I saw the headline and thought, wow:
EXCLUSIVE: U.S. contacted Iran's ayatollah before election
Then the article:
Prior to this month's disputed presidential election in Iran, the Obama
administration sent a letter to the country's supreme leader, Ayatollah
Ali Khamenei, calling for an improvement in relations, according to
interviews and the leader himself.
Ayatollah Khamenei confirmed the letter toward the end of a
lengthy sermon last week, in which he accused the United States of
fomenting protests in his country in the aftermath of the disputed June
12 presidential election.
When was the letter sent? In early May, well before the election.
But the implication by the conservative Washington Times is rather obvious to me. In their misleading report, President Obama is depicted as "siding" with the regime of Iran right before the election of June 12. The article paints the alleged letter, which is apparently nothing more than the US asking for better relations between the two countries, as somehow untoward. Yet Obama has said all along that he wanted better relations with Iran, regardless of who is in power. This is not new "news." In addition, the Washington Times apparently has not seen the letter, so it is unclear what this exclusive report is about really.
But, given the Iranian regime's violence against protesters several days ago, placing Obama in that context as somehow showing preference for that kind of brutality scores political points with Conservatives who want the US to bomb, bomb, bomb Iran.
Consider the comments the publication got for its article. Like this one, for example:
"Richard Haass, president of the Council on Foreign Relations, said the
Obama administration would do better to "avoid any talk of engagement"
with Iran until the outcome of the current political ferment is
clearer.
"The fact is, we will by necessity engage, but not at the
moment," he said. "I don't think we want to suggest it will be business
as usual, regardless of the outcome" of the political struggle in Iran."
The letter was sent BEFORE the election, not during the current crisis. It is misleading, is it not?
This is propaganda, pure and simple. But then again, it is the Washington Times. You might be curious how the glue sniffers are reading this. Here are some examples:
From the Weekly - bomb, bomb, bomb Iran - Standard:
"Less than 24 hours after Barack Obama's strongest statement on Iran,
three new stories underscore his administration's fundamentally weak
approach to the terrorist regime and offer hints as to why he has been
so eager to engage the mullahs. First, a Washington Times article by
former USA Today reporter Barbara Slavin
reveals
that the Obama administration sent a letter directly to Supreme Leader
Ayatollah Ali Khamenei in early May. According to the report, the
letter laid out the administration's desire for "cooperation and
bilateral relations."'
Very odd. For some strange reason, the "terrorist" regimes of Saudi Arabia, ISI controlled Pakistan, and countless others are of no interest to anyone. Why?

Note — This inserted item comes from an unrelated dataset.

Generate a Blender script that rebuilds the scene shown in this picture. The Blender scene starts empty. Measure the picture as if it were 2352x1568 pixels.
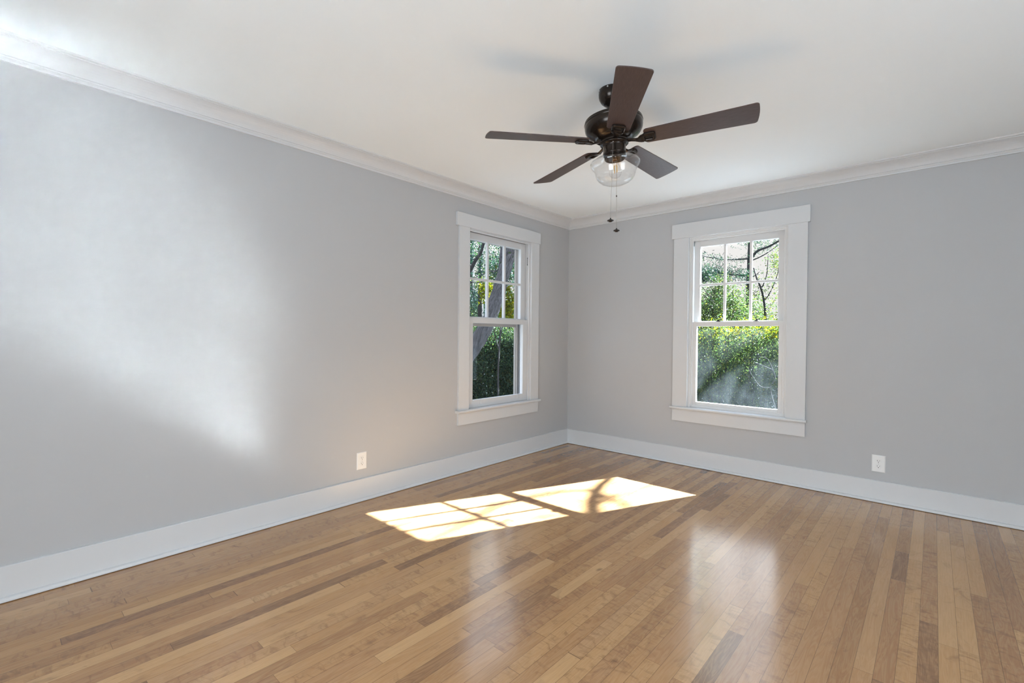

Then there is professor William Jacobson, who adds his own claims to what the letter in question says and to what the Washington Times does not even report:
"The events of the past two weeks, including the revelation that Obama sent a
letter in May to "Supreme Leader" Ayatollah Ali
Khamenei,
reveal that there is one precondition to negotiations which Obama
willingly embraces: United States acceptance of Mullah rule in Iran in
perpetuity."
I have re-read the article three times now and I see nothing about any preconditions in the letter nor any specifics about the letter - beyond asking for better relations - as reported in this article.
The National Review goes even farther, into la-la-land and over a cliff into a glue-sniffing haze of crazy:
"As the Iranian government’s murderous repression of the Iranian people
continues, critics right and left agitate over the deafening silence of
an American president who, as a candidate, derided the Bush
administration’s ambitious democracy promotion as too timid. They
speculate as to why Barack Obama won’t speak out: Why won’t he condemn
the mullahs? Is he daft enough to believe he can charm the regime into
abandoning its nuclear ambitions? Does the self-described realist so
prize stability that he thinks it’s worth abandoning the cause of
freedom — and the best chance in 30 years of dislodging an implacable
American enemy?
In truth, it’s worse than that. Even as the
mullahs are terrorizing the Iranian people, the Obama administration is
negotiating with an Iranian-backed terrorist organization and
abandoning the American proscription against exchanging terrorist
prisoners for hostages kidnapped by terrorists. Worse still, Obama has
already released a terrorist responsible for the brutal murders of five
American soldiers in exchange for the remains of two deceased British
hostages."
In other words, bomb, bomb, bomb Iran and plant stories to pressure the President into yet another war.